Re: [Harp-L] Should the blues scale be revised?



There are no wrong notes. It's just what you do with them. I really enjoy those happy accidents and will go back to them again if they deserve the attention.

Gary Popenoe

On Mar 6, 2008, at 8:53 AM, Ken Deifik <kenneth.d@xxxxxxxxxxxx> wrote:

At 07:29 PM 3/5/2008, Zvi wrote:
What about the natural 3rd? Why isn't it part of the scale? It seems
that there are good reasons to include it in the scale.

This very question was posed by Bill Monroe and his fiddle player Kenny Baker. They felt that the flatted third had burned its way so completely into the ear of their audience that the natural third, coming where you'd expect a flatted third, was actually more compelling as a blue note. I am not sure when they started substituting the natural third in for the flatted, but it would probably be in the late 50's or early 60's.


This was told to me in the early 70's by a guy named Bob Fowler, who had just been Monroe's guitarist for a few years, while Baker was still in the band.

As with other highly formal Japanese arts, sumi-e ink painting places various kinds of balance requirements on the painter. If you paint an object on one part of the field you are required to place one in a geometrically opposite location, to balance it. My favorite solution to this problem was done on a three-screen work: A bird is darting just off the 'ground', all the way at the right edge of the right screen, flying to the right. As we often see when a bird is darting low to the ground this bird appears to be moving very quickly. In the blink of an eye the bird will be gone, except of course that this is a painting, so it's there forever.

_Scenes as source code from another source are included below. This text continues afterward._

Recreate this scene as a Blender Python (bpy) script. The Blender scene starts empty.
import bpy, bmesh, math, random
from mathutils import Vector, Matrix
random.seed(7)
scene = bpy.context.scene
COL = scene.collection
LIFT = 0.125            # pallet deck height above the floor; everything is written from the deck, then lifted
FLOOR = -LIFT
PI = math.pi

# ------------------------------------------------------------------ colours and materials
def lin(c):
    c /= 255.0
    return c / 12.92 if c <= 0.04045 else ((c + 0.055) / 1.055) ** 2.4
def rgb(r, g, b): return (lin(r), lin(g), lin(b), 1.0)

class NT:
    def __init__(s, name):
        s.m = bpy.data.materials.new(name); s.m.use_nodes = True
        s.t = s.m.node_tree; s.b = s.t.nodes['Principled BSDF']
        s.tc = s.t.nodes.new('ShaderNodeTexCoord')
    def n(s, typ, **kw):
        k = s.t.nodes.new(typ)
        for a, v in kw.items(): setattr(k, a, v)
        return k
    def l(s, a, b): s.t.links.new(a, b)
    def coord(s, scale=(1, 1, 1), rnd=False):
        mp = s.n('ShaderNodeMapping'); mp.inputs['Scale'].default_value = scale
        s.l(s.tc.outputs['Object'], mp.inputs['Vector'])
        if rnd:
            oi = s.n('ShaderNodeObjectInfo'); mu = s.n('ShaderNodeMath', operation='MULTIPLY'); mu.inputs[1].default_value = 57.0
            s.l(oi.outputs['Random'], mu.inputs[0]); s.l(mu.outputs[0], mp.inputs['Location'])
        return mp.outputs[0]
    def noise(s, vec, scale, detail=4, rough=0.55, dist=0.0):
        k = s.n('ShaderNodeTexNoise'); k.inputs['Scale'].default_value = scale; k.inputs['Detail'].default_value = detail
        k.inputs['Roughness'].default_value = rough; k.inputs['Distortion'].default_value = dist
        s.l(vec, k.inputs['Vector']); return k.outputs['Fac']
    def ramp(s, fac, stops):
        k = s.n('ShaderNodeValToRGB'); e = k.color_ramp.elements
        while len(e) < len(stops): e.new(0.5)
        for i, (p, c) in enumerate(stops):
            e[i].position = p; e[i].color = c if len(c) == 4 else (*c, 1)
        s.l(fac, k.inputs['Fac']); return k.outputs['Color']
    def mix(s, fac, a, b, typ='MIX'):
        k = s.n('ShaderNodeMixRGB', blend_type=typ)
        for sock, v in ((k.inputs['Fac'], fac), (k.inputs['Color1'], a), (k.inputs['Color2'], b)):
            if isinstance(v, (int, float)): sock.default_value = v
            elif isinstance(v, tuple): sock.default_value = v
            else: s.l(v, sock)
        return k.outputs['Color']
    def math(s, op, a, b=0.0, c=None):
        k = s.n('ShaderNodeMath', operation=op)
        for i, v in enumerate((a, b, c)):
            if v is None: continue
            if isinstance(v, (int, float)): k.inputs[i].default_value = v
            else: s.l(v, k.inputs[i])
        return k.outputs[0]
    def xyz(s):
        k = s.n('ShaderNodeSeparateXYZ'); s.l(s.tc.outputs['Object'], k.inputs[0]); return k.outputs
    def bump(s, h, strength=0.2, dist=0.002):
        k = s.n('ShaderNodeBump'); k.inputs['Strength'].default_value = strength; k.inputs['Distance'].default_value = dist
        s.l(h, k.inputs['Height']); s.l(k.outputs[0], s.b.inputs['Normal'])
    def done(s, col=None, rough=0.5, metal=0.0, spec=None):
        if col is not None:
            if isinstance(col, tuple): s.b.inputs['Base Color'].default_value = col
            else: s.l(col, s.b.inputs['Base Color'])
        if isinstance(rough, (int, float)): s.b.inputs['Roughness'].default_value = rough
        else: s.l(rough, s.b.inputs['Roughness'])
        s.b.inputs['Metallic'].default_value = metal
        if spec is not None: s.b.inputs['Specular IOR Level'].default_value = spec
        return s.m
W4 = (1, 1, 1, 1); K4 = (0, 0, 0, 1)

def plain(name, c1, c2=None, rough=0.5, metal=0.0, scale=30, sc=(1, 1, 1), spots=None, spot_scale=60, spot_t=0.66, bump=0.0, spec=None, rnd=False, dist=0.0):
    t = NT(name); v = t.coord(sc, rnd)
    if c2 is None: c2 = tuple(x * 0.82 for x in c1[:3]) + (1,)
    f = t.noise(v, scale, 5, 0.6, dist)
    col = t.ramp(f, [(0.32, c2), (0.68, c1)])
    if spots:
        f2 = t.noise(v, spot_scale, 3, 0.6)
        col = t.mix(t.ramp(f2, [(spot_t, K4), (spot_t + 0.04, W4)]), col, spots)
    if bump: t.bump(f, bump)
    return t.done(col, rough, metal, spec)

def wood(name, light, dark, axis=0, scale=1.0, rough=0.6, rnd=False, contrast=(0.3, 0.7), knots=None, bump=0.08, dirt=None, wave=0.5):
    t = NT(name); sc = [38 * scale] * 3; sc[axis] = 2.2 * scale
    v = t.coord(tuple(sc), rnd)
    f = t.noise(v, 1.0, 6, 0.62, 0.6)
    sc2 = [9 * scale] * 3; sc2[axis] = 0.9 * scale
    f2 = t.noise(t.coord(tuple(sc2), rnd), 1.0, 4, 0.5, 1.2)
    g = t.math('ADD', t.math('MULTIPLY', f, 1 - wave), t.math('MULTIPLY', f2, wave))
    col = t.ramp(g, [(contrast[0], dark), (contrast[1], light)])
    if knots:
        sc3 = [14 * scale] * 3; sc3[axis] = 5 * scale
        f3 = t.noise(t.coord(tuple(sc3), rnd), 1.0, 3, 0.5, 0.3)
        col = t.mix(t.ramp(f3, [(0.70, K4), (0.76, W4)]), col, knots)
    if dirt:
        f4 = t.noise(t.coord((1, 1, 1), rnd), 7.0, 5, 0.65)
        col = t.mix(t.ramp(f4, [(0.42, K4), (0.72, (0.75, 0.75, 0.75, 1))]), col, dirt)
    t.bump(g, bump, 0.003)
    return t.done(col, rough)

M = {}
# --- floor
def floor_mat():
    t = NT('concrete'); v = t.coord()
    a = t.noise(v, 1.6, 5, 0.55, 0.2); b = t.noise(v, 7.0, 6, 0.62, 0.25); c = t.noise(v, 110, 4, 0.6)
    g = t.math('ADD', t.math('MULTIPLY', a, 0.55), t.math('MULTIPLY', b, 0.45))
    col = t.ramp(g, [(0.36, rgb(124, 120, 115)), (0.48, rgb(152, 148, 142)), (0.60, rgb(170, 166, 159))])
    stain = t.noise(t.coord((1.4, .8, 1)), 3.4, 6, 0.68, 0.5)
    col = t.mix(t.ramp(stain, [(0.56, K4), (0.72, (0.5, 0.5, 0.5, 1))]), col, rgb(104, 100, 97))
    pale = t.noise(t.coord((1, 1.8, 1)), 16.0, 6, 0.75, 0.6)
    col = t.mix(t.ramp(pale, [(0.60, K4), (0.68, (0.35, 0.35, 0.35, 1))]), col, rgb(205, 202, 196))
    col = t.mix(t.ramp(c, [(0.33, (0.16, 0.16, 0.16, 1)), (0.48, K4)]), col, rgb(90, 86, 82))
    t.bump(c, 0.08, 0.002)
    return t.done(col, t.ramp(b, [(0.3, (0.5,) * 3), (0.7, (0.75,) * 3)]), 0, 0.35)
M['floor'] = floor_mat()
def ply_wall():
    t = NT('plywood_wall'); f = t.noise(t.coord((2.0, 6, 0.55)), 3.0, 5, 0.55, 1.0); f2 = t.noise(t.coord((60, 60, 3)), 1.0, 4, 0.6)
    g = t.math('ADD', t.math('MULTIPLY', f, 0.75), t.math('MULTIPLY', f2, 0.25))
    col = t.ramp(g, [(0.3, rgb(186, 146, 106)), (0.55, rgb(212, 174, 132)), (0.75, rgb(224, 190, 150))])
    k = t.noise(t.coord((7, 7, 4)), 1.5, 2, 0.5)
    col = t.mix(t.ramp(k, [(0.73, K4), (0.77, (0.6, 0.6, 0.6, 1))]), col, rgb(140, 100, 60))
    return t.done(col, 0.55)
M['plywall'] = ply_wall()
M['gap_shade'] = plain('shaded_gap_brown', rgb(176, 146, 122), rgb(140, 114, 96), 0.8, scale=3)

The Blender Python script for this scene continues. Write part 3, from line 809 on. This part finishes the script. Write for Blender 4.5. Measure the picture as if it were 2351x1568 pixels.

But the sense of the bird's high speed is so convincingly executed that your eye actually seems to see the ghost of a black line all the way across the bottom of the painting - the blur of the bird's flight path. There is no black line, but the feeling that there is one is enough to satisfy the formal requirement for balance.

Monroe and Baker's blue-note innovation is parallel to this, for me anyway. When they play the natural third as the blue note it sounds even bluer than the flatted, because the brain somehow hears the echo of the flatted third, too. Very, very powerful.

Musical theory is essentially the recipes of how composers and players achieved their effects IN THE PAST. Every musician eventually adds to the Theory when they achieve effects outside the existing theory. Zvi's question is the kind of question one asks when one wants to make music that is one's own.